> EXERCISE GOAL: Reproduce the material below line by line, beginning with its first line and ending with the line that contains "co.location = (0, -DIST, CAMZ);"; leave out pictures.

◆ ◆ ◆

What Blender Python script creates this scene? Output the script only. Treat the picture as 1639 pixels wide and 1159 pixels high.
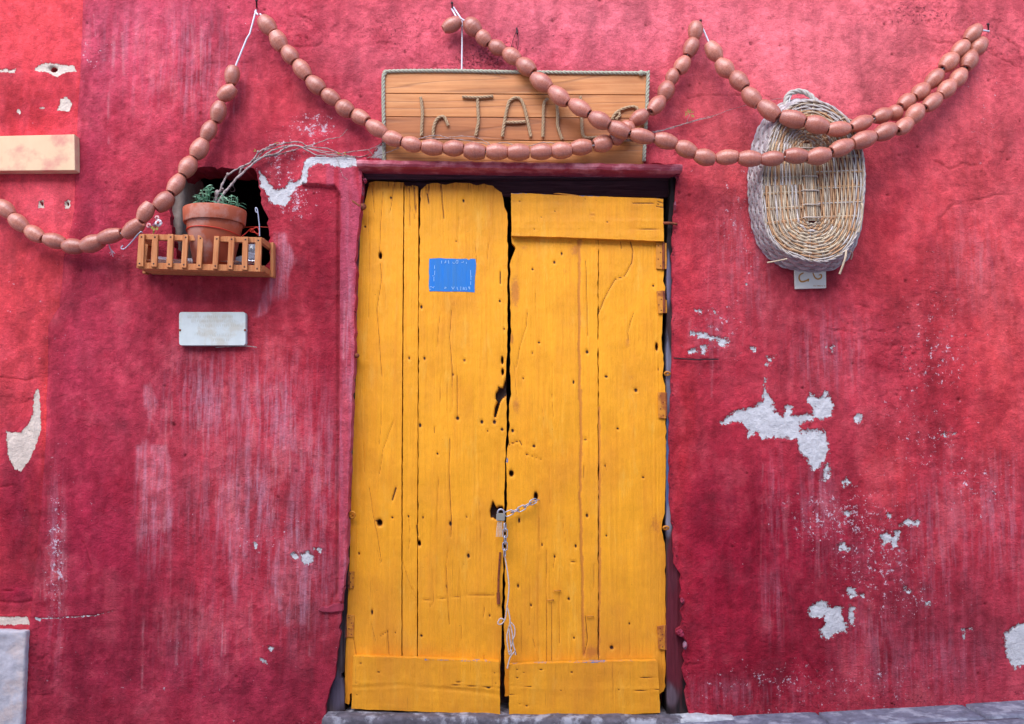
import bpy, bmesh, math, random
import numpy as np
from mathutils import Vector, Matrix
R = math.radians
random.seed(7)
S = bpy.context.scene
for o in list(bpy.data.objects): bpy.data.objects.remove(o)

# ------------------------------------------------------------------ camera, light, exposure
W0, H0 = 1639.0, 1159.0
DIST, PITCH, CAMZ = 3.4, R(5.0), 1.0
HALF = 1.93
FPX = (W0/2)/(HALF/DIST)
cam = bpy.data.cameras.new('camera'); co = bpy.data.objects.new('camera', cam)
S.collection.objects.link(co); S.camera = co
cam.sensor_fit = 'HORIZONTAL'; cam.sensor_width = 36.0
cam.lens = 36.0*FPX/W0; cam.clip_end = 200
co.location = (0, -DIST, CAMZ); co.rotation_euler = (R(90)+PITCH, 0, 0)

w = bpy.data.worlds.new('World'); S.world = w; w.use_nodes = True
nt = w.node_tree; nt.nodes.clear()
sky = nt.nodes.new('ShaderNodeTexSky'); sky.sky_type = 'NISHITA'; sky.sun_disc = False
SUN_EL, SUN_AZ = R(43), R(200)
sky.sun_elevation = SUN_EL; sky.sun_rotation = SUN_AZ
sky.dust_density = 0.6; sky.ozone_density = 1.6; sky.air_density = 1.0
bg = nt.nodes.new('ShaderNodeBackground'); bg.inputs['Strength'].default_value = 0.15
wo = nt.nodes.new('ShaderNodeOutputWorld')
nt.links.new(sky.outputs[0], bg.inputs[0]); nt.links.new(bg.outputs[0], wo.inputs[0])
sd = bpy.data.lights.new('sun', 'SUN'); sd.energy = 1.5; sd.angle = R(60); sd.color = (1.0, 0.985, 0.965)
so = bpy.data.objects.new('sun', sd); S.collection.objects.link(so)
# rotation: azimuth measured clockwise from +Y (north)
sdir = Vector((math.sin(SUN_AZ)*math.cos(SUN_EL), math.cos(SUN_AZ)*math.cos(SUN_EL), math.sin(SUN_EL)))
so.rotation_euler = sdir.to_track_quat('Z', 'Y').to_euler()
S.view_settings.view_transform = 'Standard'; S.view_settings.look = 'None'
S.view_settings.gamma = 1.0; S.view_settings.use_curve_mapping = False
S.view_settings.exposure = 1.72

# ------------------------------------------------------------------ measuring: photo pixel -> point on a plane y = const
def PA(px, py, y=0.0):
    px = np.asarray(px, float); py = np.asarray(py, float); y = np.asarray(y, float)
    dx = (px-W0/2)/FPX; u = -(py-H0/2)/FPX
    dy = math.cos(PITCH) - u*math.sin(PITCH); dz = math.sin(PITCH) + u*math.cos(PITCH)
    t = (y+DIST)/dy
    return dx*t, y+0*t, CAMZ+dz*t
def P(px, py, y=0.0):
    a, b, c = PA(px, py, y); return Vector((float(a), float(b), float(c)))
def Z(ox, oy, s, pts): return [(ox+a/s, oy+b/s) for a, b in pts]

def lin(c):
    c = np.asarray(c, float)/255.0
    return np.where(c <= 0.04045, c/12.92, ((c+0.055)/1.055)**2.4)
def look(r, g, b, k=1.0):
    c = lin((r, g, b))*k; return (float(c[0]), float(c[1]), float(c[2]), 1.0)

# ------------------------------------------------------------------ numpy noise
_rs = np.random.RandomState(11); _lat = _rs.rand(512, 512)
def vn(x, y, seed=0):
    x = x+seed*37.17; y = y+seed*91.7
    xi = np.floor(x).astype(int); yi = np.floor(y).astype(int)
    fx = x-xi; fy = y-yi; fx = fx*fx*(3-2*fx); fy = fy*fy*(3-2*fy)
    x0 = xi % 512; x1 = (xi+1) % 512; y0 = yi % 512; y1 = (yi+1) % 512
    a = _lat[x0, y0]; b = _lat[x1, y0]; c = _lat[x0, y1]; d = _lat[x1, y1]
    return (a*(1-fx)+b*fx)*(1-fy)+(c*(1-fx)+d*fx)*fy
def fbm(x, y, o=4, seed=0, g=0.5):
    s = 0; a = 1; t = 0
    for i in range(o):
        s = s+a*vn(x, y, seed+i); t += a; a *= g; x = x*2.03; y = y*2.03
    return s/t
def sstep(a, b, x):
    t = np.clip((x-a)/(b-a), 0, 1); return t*t*(3-2*t)
def inside(X, Y, poly):
    r = np.zeros(X.shape, bool); n = len(poly)
    for i in range(n):
        x1, y1 = poly[i]; x2, y2 = poly[(i+1) % n]
        if y1 == y2: continue
        c = ((y1 > Y) != (y2 > Y)) & (X < (x2-x1)*(Y-y1)/(y2-y1)+x1); r ^= c
    return r
def dseg(X, Y, pts, closed=False):
    d = np.full(X.shape, 1e9); n = len(pts)
    for i in range(n if closed else n-1):
        x1, y1 = pts[i]; x2, y2 = pts[(i+1) % n]
        vx, vy = x2-x1, y2-y1; L = vx*vx+vy*vy+1e-9
        t = np.clip(((X-x1)*vx+(Y-y1)*vy)/L, 0, 1)
        d = np.minimum(d, np.hypot(X-x1-t*vx, Y-y1-t*vy))
    return d
def sub(X, Y, pts, m):
    xs = [p[0] for p in pts]; ys = [p[1] for p in pts]
    return (X > min(xs)-m) & (X < max(xs)+m) & (Y > min(ys)-m) & (Y < max(ys)+m)
def soft_poly(F, X, Y, poly, w=10.0, k=1.0):
    """F = max(F, soft field that is .5 on the outline)"""
    m = sub(X, Y, poly, w)
    if not m.any(): return
    x = X[m]; y = Y[m]; d = dseg(x, y, poly, True); s = np.where(inside(x, y, poly), d, -d)
    F[m] = np.maximum(F[m], k*np.clip(0.5+s/w, 0, 1))
def blob(F, X, Y, cx, cy, rx, ry, k=1.0, mode='max'):
    m = (abs(X-cx) < rx*2.6) & (abs(Y-cy) < ry*2.6)
    if not m.any(): return
    v = k*np.exp(-((X[m]-cx)/rx)**2-((Y[m]-cy)/ry)**2)
    F[m] = np.maximum(F[m], v) if mode == 'max' else F[m]+v
def line(F, X, Y, pts, wd, k=1.0):
    m = sub(X, Y, pts, wd*4+3)
    if not m.any(): return
    d = dseg(X[m], Y[m], pts); F[m] = np.maximum(F[m], k*np.exp(-(d/wd)**2))
def jag(poly, amp=1.0, step=5.0, seed=1, closed=True):
    rr = random.Random(seed); out = []; n = len(poly)
    for i in range(n if closed else n-1):
        a = poly[i]; b = poly[(i+1) % n]; L = math.hypot(b[0]-a[0], b[1]-a[1]); k = max(1, int(L/step))
        for j in range(k):
            t = j/k; out.append((a[0]+(b[0]-a[0])*t+rr.gauss(0, amp), a[1]+(b[1]-a[1])*t+rr.gauss(0, amp)))
    if not closed: out.append(poly[-1])
    return out

# ------------------------------------------------------------------ object helpers
def link(name, me, mat=None, parent=None):
    o = bpy.data.objects.new(name, me); S.collection.objects.link(o)
    if mat is not None and me is not None and len(me.materials) == 0: me.materials.append(mat)
    if parent is not None: o.parent = parent
    return o
def tag(o, label=None, cat=None, group=None, kind=None):
    if label: o['label'] = label
    if cat: o['category'] = cat
    if group: o['group'] = group
    if kind: o['kind'] = kind
    return o
def thing(name, label, cat, group=None):
    return tag(bpy.data.objects.new(name, None), label, cat, group)
def T(name, label, cat, loc, group=None):
    o = thing(name, label, cat, group); S.collection.objects.link(o); o.location = loc; o.empty_display_size = 0.05
    return o
def settle(root):
    """children were modelled in world space: shift them so that the Empty's place holds"""
    bpy.context.view_layer.update()
    inv = Matrix.Translation(-Vector(root.location))
    for c in root.children: c.matrix_parent_inverse = inv
def mesh_np(name, V, F, smooth=True):
    me = bpy.data.meshes.new(name); V = np.asarray(V, np.float32); F = np.asarray(F, np.int32)
    me.vertices.add(len(V)); me.vertices.foreach_set('co', V.ravel())
    n, k = F.shape
    me.loops.add(n*k); me.loops.foreach_set('vertex_index', F.ravel())
    me.polygons.add(n); me.polygons.foreach_set('loop_start', np.arange(0, n*k, k, dtype=np.int32))
    try: me.polygons.foreach_set('loop_total', np.full(n, k, np.int32))
    except Exception: pass
    if smooth: me.polygons.foreach_set('use_smooth', np.ones(n, bool))
    me.update(calc_edges=True); me.validate(); return me
def attr(me, name, A):
    a = me.attributes.new(name, 'FLOAT_COLOR', 'POINT')
    if A.shape[1] == 3: A = np.hstack([A, np.ones((len(A), 1))])
    a.data.foreach_set('color', A.astype(np.float32).ravel())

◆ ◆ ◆

> SOLUTION BELOW:
What Blender Python script creates this scene? Output the script only. Treat the picture as 1639 pixels wide and 1159 pixels high.
import bpy, bmesh, math, random
import numpy as np
from mathutils import Vector, Matrix
R = math.radians
random.seed(7)
S = bpy.context.scene
for o in list(bpy.data.objects): bpy.data.objects.remove(o)

# ------------------------------------------------------------------ camera, light, exposure
W0, H0 = 1639.0, 1159.0
DIST, PITCH, CAMZ = 3.4, R(5.0), 1.0
HALF = 1.93
FPX = (W0/2)/(HALF/DIST)
cam = bpy.data.cameras.new('camera'); co = bpy.data.objects.new('camera', cam)
S.collection.objects.link(co); S.camera = co
cam.sensor_fit = 'HORIZONTAL'; cam.sensor_width = 36.0
cam.lens = 36.0*FPX/W0; cam.clip_end = 200
co.location = (0, -DIST, CAMZ); co.rotation_euler = (R(90)+PITCH, 0, 0)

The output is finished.